Congress’s victory also seems to underscore the geographical limits of the BJP’s strident brand of Hindu nationalism. Of the five relatively prosperous states that make up southern India, the BJP has held power only in Karnataka. The party has struggled to make inroads in the south, with its relatively large Christian and Muslim populations and more relaxed approach to fraught cultural issues such as beef consumption and interfaith marriage. The BJP government Karnataka just turned out tried to ban the hijab from high schools, scrapped educational and job quotas for Muslims in favor of Hindu caste groups, and demonized an 18th-century Muslim ruler who fought the British.

The BJP’s traditional association with Hindi—the language Mr. Modi speaks most often in public—doesn’t do it any favors either in this part of the country, which values English as a tool for educational and professional advancement.

So while the BJP dominates the Hindi heartland and western India, it has performed pitiably in the south. The five southern states account for about a fourth (129 of 543) of the seats in the directly elected lower house of Parliament. In the last national election, in 2019, the BJP managed to win only 29 of those seats, and 25 were in Karnataka. The party does even worse in state elections. Outside Karnataka, it has struggled to get more than 12% of the vote in southern states.

These factors explain why pundits are making much of the BJP’s defeat. Historian Ramachandra Guha told the Wire that Congress’s victory means all of southern India is free of Mr. Modi’s party. “A large part of the country, that is the most economically dynamic, that is the most socially progressive» and “much more open to scientific research and innovation,» he said, is “completely outside the realm of the BJP.» To Mr. Guha’s mind, Karnataka was “inarguably the most significant victory» for Congress since Mr. Modi became prime minister in 2014.

And to some, it raises serious doubts about Mr. Modi’s re-election next year. Opposition leader Yashwant Sinha, a former Indian foreign minister and finance minister, told the Wire in a separate interview that the BJP’s Karnataka defeat was “the beginning of 2024.» According to the political analyst Yogendra Yadav, the election result shows that “2024 is an open election.»

But while southern exceptionalism may be real, pinning the opposition’s national hopes on it is a stretch. Indians often vote differently in state and national elections. Five years ago, a little more than a third of Karnataka voters picked the BJP to lead the state, but more than half voted for the party in national elections the following year. And as we saw in the last two national elections, the BJP can perform relatively poorly in the south and still win a comfortable majority in Parliament by dominating its traditional strongholds in the north and west.

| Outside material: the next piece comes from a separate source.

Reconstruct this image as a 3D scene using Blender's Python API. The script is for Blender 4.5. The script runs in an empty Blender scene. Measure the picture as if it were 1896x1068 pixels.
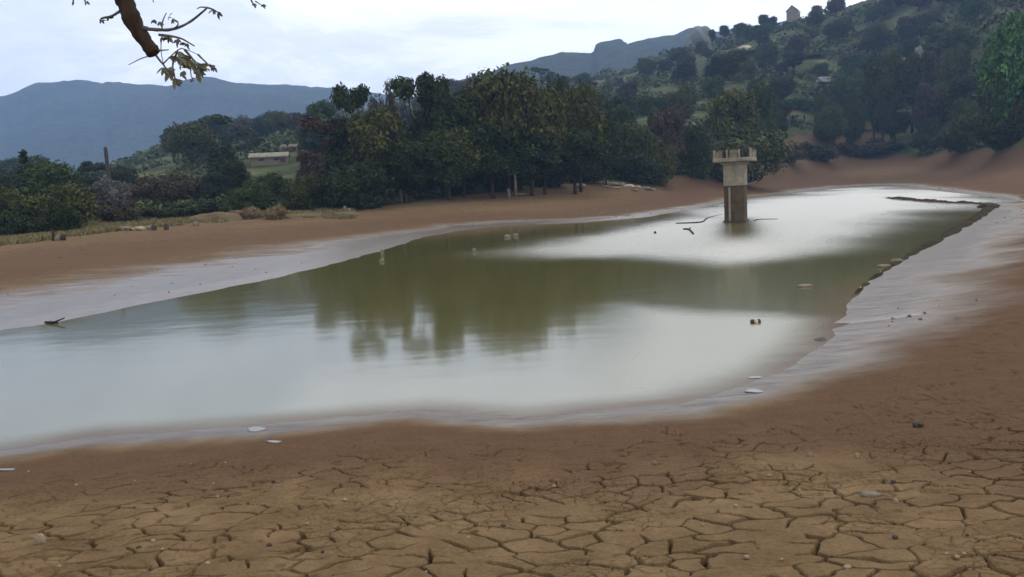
import bpy, math, random
import numpy as np
from mathutils import Vector, Matrix
sc = bpy.context.scene
R = math.radians
# ------------------------------------------------------------------ camera
W, HP, F, CH = 1896.0, 1068.0, 1488.0, 2.4
ROLL = math.atan(0.050)
HORY = 356.0
PITCH = math.atan((534 - HORY) * math.cos(ROLL) / F)
f_ = Vector((0, math.cos(PITCH), -math.sin(PITCH)))
r0 = Vector((1, 0, 0)); u0 = r0.cross(f_)
r_ = r0 * math.cos(ROLL) - u0 * math.sin(ROLL)
u_ = r0 * math.sin(ROLL) + u0 * math.cos(ROLL)
cam_d = bpy.data.cameras.new('camera'); cam = bpy.data.objects.new('camera', cam_d)
sc.collection.objects.link(cam)
m = Matrix((r_, u_, -f_)).transposed().to_4x4(); m.translation = (0, 0, CH)
cam.matrix_world = m
cam_d.sensor_width = 36; cam_d.lens = F / W * 36; cam_d.clip_start = 0.05; cam_d.clip_end = 12000
sc.camera = cam
# ------------------------------------------------------------------ light
SUN_EL, SUN_AZ = R(52), R(28)          # azimuth clockwise from +Y
wd = bpy.data.worlds.new('World'); sc.world = wd; wd.use_nodes = True
nt = wd.node_tree; N = nt.nodes; L = nt.links; N.clear()
out = N.new('ShaderNodeOutputWorld'); bg = N.new('ShaderNodeBackground'); bg.inputs['Strength'].default_value = 0.1
sky = N.new('ShaderNodeTexSky'); sky.sky_type = 'NISHITA'; sky.sun_disc = False
sky.sun_elevation = SUN_EL; sky.sun_rotation = SUN_AZ; sky.air_density = 1.0; sky.dust_density = 2.5
tc = N.new('ShaderNodeTexCoord'); sep = N.new('ShaderNodeSeparateXYZ'); L.new(tc.outputs['Generated'], sep.inputs[0])
def wmath(op, a, b=None, c=None):
    n = N.new('ShaderNodeMath'); n.operation = op
    for i, v in enumerate((a, b, c)):
        if v is None: continue
        if isinstance(v, (int, float)): n.inputs[i].default_value = v
        else: L.new(v, n.inputs[i])
    return n.outputs[0]
zz = wmath('ADD', wmath('MAXIMUM', sep.outputs[2], 0.0), 0.16)
cx = wmath('DIVIDE', sep.outputs[0], zz); cy = wmath('DIVIDE', sep.outputs[1], zz)
cmb = N.new('ShaderNodeCombineXYZ'); L.new(cx, cmb.inputs[0]); L.new(cy, cmb.inputs[1])
n1 = N.new('ShaderNodeTexNoise'); n1.inputs['Scale'].default_value = 0.85; n1.inputs['Detail'].default_value = 7; n1.inputs['Roughness'].default_value = 0.64
n1.inputs['Distortion'].default_value = 0.5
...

Fundamentally, the national picture heading into 2024 is unchanged. The BJP is still entering that contest with a bulging war chest, fawning national TV coverage and a prime minister who enjoys enviable approval ratings. Morning Consult shows him at 78% after the election and a poll for NDTV by the Centre for the Study of Developing Societies shows the BJP leading Congress by 39% to 29%. Karnataka may have put a little wind in the opposition’s sails, but it’s a long way to safe harbor.